Here's what caught my attention - this is supposedly the first time we've seen a major crypto downturn without the stock market getting crushed alongside it. Think about it. Every previous cycle, when crypto tanked hard, equities were already bleeding. 2016 saw a 20% stock drop during industrial slowdown. 2018-2019 had Fed rate hikes hitting everything. 2022 was brutal with inflation and tightening taking down both markets. Even 2025 had tariffs dragging stocks down another 20%. But this time? Stocks are holding up way better. That's genuinely different.
So what's actually driving this crypto sell off then? According to the analysis, it kicked off with a deleveraging event back in October that flushed out a bunch of positions. Then geopolitical tensions - particularly around Iran - added another wave of selling pressure. There's also this weird correlation developing where crypto is increasingly moving with software and AI stocks, so when tech gets nervous, crypto feels it too.
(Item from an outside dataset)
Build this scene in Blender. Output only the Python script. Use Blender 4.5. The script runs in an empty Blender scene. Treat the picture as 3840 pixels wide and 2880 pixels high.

The interesting part is that the market structure hasn't actually broken. There's no financial crisis, no deep recession, no equity bear market. It's more like we're seeing leverage getting wrung out, some cycle-related weakness, and macro noise. Ethereum dropped around 65% from October, which looks sharp on the surface, but historically similar moves always came with way worse equity carnage.
What makes this different is that it's being framed as a temporary reset rather than structural damage. Once the deleveraging impact fades and macro uncertainty settles down, the thinking is we could stabilize. The crypto sell off, viewed this way, is more of a necessary flush than a fundamental breakdown. Long-term structure is still intact, which is what matters for where things go from here.